### AIM
Find all lines in the listing that include the word "this", then copy them.

[Start]

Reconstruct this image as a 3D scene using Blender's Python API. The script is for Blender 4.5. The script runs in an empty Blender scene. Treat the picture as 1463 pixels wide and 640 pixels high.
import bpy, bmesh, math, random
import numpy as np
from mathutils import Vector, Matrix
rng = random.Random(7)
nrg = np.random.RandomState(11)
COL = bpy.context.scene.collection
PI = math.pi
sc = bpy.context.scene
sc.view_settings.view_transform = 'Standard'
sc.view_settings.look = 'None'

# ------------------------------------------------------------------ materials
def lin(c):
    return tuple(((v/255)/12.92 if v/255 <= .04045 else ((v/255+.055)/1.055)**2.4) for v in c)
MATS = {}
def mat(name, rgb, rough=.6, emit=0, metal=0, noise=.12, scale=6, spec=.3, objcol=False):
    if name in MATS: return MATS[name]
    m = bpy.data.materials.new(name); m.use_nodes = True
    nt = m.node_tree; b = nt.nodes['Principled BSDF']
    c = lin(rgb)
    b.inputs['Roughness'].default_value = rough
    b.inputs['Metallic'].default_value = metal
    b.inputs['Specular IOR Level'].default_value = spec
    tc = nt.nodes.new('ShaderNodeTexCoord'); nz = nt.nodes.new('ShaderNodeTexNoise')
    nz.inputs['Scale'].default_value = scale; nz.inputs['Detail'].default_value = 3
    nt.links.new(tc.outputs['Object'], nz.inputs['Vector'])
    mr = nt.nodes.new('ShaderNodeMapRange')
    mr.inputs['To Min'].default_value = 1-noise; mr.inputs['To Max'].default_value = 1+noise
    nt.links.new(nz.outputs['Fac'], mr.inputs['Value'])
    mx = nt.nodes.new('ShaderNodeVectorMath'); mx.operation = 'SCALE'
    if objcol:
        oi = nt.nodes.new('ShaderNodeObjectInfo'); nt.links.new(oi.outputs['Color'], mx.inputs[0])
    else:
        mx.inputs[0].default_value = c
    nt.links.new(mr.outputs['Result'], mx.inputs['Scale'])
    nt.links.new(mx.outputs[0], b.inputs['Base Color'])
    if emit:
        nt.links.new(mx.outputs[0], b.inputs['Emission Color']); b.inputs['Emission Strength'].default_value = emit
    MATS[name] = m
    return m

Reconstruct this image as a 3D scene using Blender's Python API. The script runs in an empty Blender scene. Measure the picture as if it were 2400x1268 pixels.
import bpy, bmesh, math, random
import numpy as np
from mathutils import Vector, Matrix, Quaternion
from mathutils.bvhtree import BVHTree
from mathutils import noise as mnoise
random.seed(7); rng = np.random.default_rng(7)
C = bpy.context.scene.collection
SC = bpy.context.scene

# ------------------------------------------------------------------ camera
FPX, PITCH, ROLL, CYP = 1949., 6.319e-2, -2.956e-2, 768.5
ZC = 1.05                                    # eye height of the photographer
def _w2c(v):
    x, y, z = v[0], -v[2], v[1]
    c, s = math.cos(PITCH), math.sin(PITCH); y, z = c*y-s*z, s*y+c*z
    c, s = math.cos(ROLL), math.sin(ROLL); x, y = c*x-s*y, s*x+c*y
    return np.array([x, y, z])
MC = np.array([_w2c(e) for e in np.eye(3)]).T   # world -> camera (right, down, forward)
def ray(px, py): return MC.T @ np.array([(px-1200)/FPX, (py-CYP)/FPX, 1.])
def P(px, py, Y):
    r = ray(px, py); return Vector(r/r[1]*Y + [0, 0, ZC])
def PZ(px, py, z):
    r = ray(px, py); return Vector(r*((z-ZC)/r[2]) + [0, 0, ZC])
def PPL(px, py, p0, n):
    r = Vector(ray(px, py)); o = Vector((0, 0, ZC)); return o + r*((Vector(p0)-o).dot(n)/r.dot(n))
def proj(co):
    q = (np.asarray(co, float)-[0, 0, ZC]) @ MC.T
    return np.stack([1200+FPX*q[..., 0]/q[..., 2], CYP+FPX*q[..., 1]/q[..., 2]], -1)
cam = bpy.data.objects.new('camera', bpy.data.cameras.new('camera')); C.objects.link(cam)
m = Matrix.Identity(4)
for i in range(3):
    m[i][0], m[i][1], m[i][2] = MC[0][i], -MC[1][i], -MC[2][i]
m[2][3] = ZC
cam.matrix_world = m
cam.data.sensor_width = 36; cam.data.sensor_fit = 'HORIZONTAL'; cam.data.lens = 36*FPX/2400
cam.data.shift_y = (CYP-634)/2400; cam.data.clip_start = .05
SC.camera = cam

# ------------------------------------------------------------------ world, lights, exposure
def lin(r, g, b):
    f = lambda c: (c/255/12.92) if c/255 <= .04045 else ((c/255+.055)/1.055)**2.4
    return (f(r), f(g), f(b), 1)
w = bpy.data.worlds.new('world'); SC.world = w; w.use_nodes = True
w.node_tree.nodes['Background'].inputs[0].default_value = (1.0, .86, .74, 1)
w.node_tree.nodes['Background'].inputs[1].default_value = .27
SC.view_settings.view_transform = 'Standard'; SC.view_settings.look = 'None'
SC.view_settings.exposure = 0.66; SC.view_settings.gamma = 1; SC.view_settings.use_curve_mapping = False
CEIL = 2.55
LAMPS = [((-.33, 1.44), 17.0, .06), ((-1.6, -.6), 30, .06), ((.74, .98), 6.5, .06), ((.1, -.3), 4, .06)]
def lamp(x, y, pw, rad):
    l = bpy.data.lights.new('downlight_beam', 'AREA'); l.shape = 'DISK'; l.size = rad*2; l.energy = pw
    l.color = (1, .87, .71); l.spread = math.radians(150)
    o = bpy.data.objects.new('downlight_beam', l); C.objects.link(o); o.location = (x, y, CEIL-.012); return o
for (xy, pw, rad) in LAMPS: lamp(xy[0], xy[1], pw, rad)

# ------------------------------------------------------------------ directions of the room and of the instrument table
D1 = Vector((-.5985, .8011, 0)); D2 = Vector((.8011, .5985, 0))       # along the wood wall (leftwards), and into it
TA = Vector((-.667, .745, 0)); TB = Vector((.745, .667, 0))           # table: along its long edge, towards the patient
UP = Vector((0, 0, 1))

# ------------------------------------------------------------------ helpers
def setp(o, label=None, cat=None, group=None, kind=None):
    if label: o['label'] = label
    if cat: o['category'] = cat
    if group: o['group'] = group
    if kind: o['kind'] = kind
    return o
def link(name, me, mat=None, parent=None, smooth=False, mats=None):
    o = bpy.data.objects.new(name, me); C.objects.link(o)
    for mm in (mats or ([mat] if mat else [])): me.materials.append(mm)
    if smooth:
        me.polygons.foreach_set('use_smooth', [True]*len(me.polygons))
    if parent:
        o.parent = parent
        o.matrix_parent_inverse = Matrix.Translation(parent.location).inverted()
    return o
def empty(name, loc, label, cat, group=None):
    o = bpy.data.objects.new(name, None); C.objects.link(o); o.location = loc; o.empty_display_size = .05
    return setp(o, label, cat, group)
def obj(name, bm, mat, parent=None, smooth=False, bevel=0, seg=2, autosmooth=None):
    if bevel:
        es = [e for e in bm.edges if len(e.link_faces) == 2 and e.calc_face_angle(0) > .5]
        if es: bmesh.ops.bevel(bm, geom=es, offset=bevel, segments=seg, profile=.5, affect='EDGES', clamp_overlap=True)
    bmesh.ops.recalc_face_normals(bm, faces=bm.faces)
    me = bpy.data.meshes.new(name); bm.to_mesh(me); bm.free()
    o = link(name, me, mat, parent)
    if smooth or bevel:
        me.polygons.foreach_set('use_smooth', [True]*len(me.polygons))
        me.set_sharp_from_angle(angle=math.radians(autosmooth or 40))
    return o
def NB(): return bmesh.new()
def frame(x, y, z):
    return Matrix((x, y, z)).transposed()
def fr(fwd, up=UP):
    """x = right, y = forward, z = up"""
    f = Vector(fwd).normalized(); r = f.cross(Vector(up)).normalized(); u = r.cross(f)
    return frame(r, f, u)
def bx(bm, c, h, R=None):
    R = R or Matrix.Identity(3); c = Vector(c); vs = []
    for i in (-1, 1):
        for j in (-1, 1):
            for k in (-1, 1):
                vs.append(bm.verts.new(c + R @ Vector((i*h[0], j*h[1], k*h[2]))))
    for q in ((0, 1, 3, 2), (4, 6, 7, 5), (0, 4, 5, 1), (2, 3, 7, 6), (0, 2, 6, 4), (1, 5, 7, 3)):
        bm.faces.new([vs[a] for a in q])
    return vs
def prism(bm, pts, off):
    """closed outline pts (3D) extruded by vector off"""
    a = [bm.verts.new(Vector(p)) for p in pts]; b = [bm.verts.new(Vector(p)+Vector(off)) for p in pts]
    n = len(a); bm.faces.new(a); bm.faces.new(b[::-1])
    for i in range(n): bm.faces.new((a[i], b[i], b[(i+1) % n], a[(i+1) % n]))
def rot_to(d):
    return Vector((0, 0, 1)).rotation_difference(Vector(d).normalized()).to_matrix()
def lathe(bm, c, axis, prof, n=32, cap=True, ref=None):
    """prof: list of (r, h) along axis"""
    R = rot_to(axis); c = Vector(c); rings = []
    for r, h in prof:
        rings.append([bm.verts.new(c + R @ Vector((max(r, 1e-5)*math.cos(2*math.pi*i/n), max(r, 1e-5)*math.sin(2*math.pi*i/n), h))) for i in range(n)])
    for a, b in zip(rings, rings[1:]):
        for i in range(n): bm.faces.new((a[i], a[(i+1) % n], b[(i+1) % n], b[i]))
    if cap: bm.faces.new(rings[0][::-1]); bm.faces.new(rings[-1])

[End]

### THE ANSWER
Reconstruct this image as a 3D scene using Blender's Python API. The script is for Blender 4.5. The script runs in an empty Blender scene. Treat the picture as 1463 pixels wide and 640 pixels high.
Reconstruct this image as a 3D scene using Blender's Python API. The script runs in an empty Blender scene. Measure the picture as if it were 2400x1268 pixels.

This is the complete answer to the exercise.